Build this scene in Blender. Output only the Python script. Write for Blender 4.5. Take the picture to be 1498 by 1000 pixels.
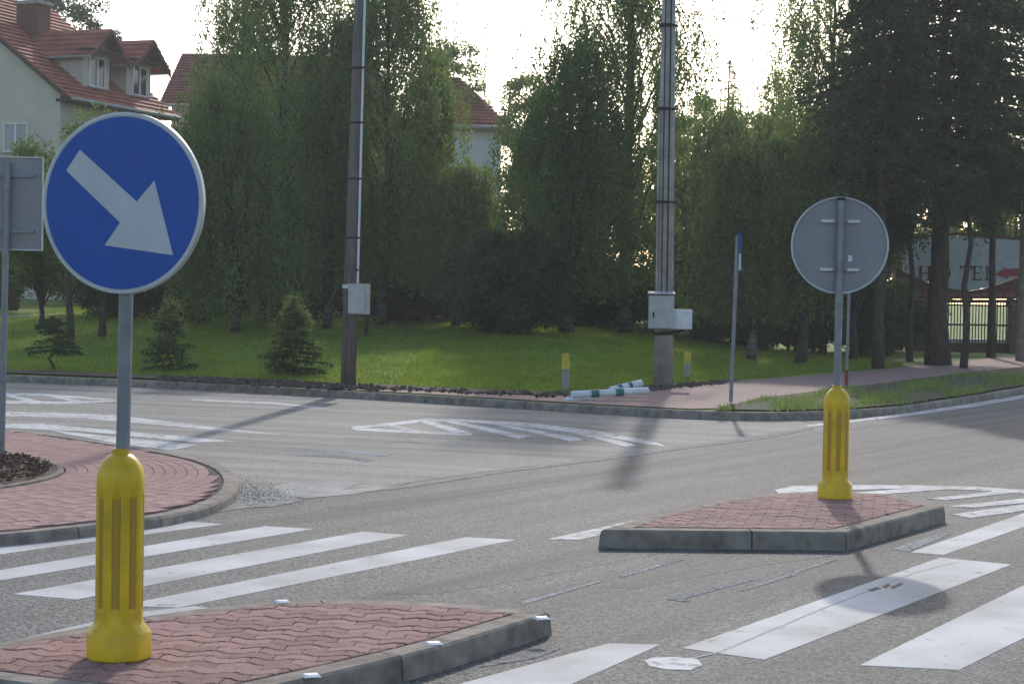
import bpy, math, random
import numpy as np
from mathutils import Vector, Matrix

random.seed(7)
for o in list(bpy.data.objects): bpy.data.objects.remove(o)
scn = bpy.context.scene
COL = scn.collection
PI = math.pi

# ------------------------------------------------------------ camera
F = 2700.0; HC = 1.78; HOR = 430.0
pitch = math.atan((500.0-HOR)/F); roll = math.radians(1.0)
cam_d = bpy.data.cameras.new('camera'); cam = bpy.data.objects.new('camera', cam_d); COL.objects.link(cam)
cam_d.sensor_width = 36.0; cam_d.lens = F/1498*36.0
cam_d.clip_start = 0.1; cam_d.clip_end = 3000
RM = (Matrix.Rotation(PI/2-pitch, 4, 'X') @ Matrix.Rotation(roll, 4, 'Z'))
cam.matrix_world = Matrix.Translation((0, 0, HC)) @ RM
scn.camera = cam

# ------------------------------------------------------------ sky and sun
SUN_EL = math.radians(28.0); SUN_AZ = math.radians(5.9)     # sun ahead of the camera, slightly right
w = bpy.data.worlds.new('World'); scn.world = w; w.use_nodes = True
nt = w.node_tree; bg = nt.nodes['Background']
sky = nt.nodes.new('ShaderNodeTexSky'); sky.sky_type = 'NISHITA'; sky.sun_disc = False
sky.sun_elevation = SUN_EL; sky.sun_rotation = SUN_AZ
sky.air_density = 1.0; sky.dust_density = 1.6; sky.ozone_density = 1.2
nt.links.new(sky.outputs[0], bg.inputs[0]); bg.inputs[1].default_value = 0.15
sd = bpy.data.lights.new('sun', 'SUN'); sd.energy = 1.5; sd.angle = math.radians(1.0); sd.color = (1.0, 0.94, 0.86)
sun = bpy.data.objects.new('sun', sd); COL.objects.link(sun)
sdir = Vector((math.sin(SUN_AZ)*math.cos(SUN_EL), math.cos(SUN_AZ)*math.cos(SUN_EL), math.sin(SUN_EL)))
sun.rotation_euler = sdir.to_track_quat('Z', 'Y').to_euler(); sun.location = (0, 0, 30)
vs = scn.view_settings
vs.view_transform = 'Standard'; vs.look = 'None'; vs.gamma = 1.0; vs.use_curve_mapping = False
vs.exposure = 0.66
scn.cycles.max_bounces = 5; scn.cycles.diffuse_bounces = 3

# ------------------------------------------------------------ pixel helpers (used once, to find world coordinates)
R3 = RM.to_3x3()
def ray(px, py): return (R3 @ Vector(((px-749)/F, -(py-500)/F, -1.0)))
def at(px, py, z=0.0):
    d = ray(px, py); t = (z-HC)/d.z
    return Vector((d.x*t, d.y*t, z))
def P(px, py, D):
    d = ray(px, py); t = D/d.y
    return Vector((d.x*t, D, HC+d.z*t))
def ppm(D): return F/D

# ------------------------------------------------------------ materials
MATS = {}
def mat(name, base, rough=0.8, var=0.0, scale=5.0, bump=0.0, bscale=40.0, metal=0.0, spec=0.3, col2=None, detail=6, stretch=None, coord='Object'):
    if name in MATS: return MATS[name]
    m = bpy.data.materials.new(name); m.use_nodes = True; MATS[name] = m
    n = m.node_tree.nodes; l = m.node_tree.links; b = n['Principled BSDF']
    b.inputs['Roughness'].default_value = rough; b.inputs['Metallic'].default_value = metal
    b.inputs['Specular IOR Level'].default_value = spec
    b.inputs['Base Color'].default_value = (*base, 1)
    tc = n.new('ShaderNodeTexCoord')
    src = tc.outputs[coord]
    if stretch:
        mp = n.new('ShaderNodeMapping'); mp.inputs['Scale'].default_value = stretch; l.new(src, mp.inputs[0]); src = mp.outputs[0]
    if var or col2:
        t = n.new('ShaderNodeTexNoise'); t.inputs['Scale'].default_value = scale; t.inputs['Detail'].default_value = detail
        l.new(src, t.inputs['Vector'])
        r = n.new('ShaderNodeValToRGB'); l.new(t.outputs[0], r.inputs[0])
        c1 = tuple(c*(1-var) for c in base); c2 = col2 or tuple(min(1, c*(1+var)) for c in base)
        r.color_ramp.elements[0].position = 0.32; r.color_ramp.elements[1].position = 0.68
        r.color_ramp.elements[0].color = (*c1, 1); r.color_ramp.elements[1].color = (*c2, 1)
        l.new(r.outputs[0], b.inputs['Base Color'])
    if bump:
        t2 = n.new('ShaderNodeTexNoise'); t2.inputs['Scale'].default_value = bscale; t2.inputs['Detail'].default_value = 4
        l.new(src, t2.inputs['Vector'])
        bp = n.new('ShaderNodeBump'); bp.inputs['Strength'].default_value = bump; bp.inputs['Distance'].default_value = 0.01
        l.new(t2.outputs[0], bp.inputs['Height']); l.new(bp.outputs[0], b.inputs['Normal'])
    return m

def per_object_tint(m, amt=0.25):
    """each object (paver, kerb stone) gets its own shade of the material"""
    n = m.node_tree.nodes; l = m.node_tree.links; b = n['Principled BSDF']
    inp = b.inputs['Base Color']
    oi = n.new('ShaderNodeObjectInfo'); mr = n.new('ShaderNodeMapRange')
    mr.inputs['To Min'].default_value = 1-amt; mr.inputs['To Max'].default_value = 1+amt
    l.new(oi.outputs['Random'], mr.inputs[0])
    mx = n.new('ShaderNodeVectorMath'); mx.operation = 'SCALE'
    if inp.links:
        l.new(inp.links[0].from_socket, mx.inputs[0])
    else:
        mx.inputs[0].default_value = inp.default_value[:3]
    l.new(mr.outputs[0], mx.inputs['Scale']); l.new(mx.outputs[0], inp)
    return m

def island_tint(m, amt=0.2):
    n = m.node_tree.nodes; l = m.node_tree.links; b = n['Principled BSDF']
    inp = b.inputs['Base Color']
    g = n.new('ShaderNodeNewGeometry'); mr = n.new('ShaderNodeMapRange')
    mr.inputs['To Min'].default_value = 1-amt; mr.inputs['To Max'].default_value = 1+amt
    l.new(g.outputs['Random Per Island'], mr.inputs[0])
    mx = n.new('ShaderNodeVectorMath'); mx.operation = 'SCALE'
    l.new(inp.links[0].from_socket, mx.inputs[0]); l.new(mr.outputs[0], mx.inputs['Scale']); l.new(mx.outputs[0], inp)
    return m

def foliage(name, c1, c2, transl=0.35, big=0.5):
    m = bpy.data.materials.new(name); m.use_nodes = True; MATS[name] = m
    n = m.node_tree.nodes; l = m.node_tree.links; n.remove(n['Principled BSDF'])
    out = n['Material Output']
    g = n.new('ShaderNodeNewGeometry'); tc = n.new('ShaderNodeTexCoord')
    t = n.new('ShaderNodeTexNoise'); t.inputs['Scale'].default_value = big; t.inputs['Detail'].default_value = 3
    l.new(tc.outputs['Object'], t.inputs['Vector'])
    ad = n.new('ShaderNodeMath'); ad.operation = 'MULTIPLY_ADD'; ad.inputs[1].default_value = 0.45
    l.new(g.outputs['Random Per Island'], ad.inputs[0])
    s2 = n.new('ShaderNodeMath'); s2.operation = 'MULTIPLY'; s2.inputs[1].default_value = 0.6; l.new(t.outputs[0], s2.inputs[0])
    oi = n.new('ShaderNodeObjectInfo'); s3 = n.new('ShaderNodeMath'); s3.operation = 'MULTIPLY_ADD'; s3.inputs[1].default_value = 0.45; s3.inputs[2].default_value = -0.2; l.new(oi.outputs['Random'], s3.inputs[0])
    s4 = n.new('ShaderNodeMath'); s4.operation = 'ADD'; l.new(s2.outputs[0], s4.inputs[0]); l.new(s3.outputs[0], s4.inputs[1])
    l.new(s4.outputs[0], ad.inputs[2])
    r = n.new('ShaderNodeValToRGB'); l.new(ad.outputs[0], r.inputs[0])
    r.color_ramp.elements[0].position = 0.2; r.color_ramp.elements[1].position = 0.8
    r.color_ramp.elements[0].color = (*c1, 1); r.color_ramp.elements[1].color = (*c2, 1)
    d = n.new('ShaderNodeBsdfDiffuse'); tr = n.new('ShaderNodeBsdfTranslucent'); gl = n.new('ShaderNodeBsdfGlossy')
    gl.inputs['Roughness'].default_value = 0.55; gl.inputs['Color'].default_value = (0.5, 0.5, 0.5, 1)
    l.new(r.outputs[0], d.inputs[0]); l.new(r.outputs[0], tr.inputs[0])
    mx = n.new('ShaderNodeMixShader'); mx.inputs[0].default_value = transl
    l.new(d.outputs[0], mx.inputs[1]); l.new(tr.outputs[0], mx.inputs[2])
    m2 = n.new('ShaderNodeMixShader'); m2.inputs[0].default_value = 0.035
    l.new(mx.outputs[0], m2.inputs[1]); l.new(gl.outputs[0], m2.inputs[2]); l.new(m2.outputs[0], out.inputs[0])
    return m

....

Aim of the exercise: Without the pictures, please reproduce each line of the listing above exactly, from the first one through the line bearing "scn.camera = cam".

Solution for this task:
Build this scene in Blender. Output only the Python script. Write for Blender 4.5. Take the picture to be 1498 by 1000 pixels.
import bpy, math, random
import numpy as np
from mathutils import Vector, Matrix

random.seed(7)
for o in list(bpy.data.objects): bpy.data.objects.remove(o)
scn = bpy.context.scene
COL = scn.collection
PI = math.pi

# ------------------------------------------------------------ camera
F = 2700.0; HC = 1.78; HOR = 430.0
pitch = math.atan((500.0-HOR)/F); roll = math.radians(1.0)
cam_d = bpy.data.cameras.new('camera'); cam = bpy.data.objects.new('camera', cam_d); COL.objects.link(cam)
cam_d.sensor_width = 36.0; cam_d.lens = F/1498*36.0
cam_d.clip_start = 0.1; cam_d.clip_end = 3000
RM = (Matrix.Rotation(PI/2-pitch, 4, 'X') @ Matrix.Rotation(roll, 4, 'Z'))
cam.matrix_world = Matrix.Translation((0, 0, HC)) @ RM
scn.camera = cam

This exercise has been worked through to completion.